LUFF-TACKLE. A purchase composed of a double and single block, the standing end of the rope being fast to the single block, and the fall coming from the double. This name is given to any large tackle not destined for any particular place, but to be variously used as occasion may require. It is larger than the jigger-tackle, but smaller than the fore and main yard-tackles or the stay-tackles. (See [Luff upon Luff].)

LUFF UPON LUFF. One luff-tackle applied to the fall of another, to afford an increase of purchase.

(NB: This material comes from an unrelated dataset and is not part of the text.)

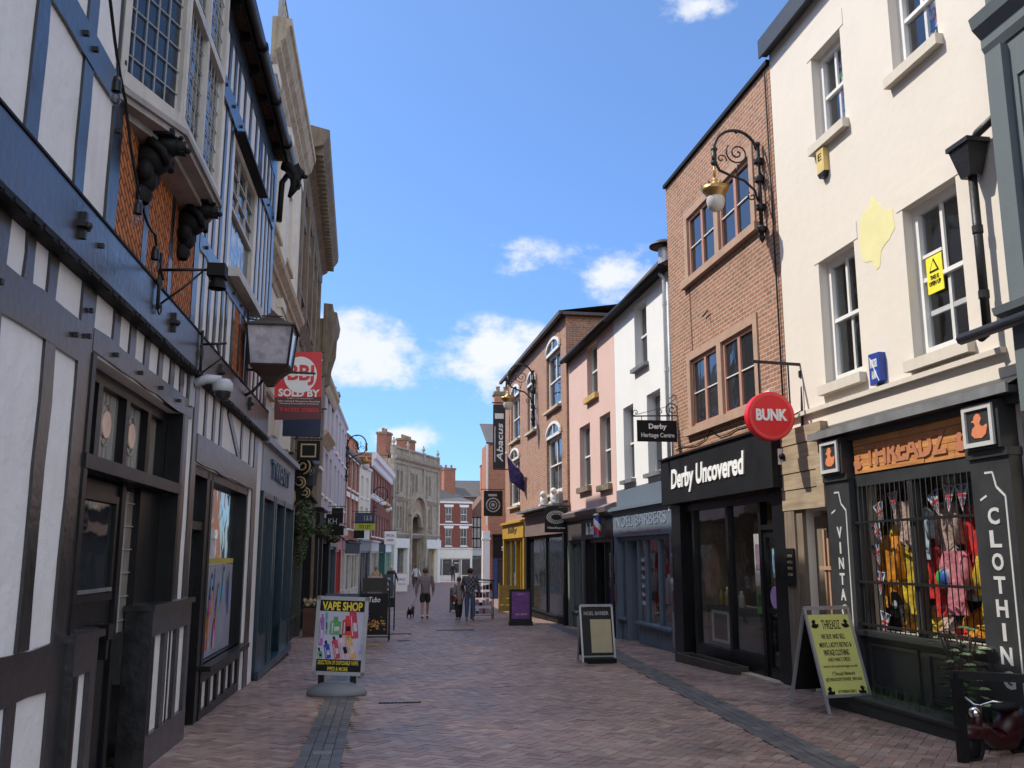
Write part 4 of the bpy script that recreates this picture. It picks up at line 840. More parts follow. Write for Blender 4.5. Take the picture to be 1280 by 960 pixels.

LUG. The Arenicola piscatorum, a sand-worm much used for bait. Also, of old, the term for a perch or rod used in land-measuring, containing 161⁄2 feet, and which may have originated the word log.

LUGAR [Sp.] A name for watering-places on the Spanish coast.

LUG-BOAT. The fine Deal boats which brave the severest weather; they are rigged as luggers, and dip the yards in tacking. They really constitute a large description of life-boat.

LUGGER. A small vessel with quadrilateral or four-cornered cut sails, set fore-and-aft, and may have two or three masts. French coasters usually rig thus, and are called chasse marées; but with us it is confined to fishing craft and ships' boats; some carry top-sails. During the war of 1810 to 1814 French luggers, as well as Guernsey privateers, were as large as 300 tons, and carried 18 guns. One captured inside the Needles in 1814, carried a mizen-topsail. The Long Bet of Plymouth, a well-known smuggler, long defied the Channel gropers, but was taken in 1816.

LUGS. The ears of a bomb-shell, to which the hooks are applied in lifting it.

LUG-SAIL. A sail used in boats and small vessels. It is in form like a gaff-sail, but depends entirely on the rope of the luff for its stability. The yard is two-thirds of the breadth at foot, and is slung at one-fourth from the luff. On the mast is an iron hoop or traveller, to which it is hoisted. The tack may be to windward, or at the heel of the mast amidships. It is powerful, but has the inconvenience of requiring to be lowered and shifted on the mast at every tack, unless the tack be secured amidships. Much used in the barca-longa, navigated by the Spaniards.

LULL. The brief interval of moderate weather between the gusts of wind in a gale. Also, an abatement in the violence of surf.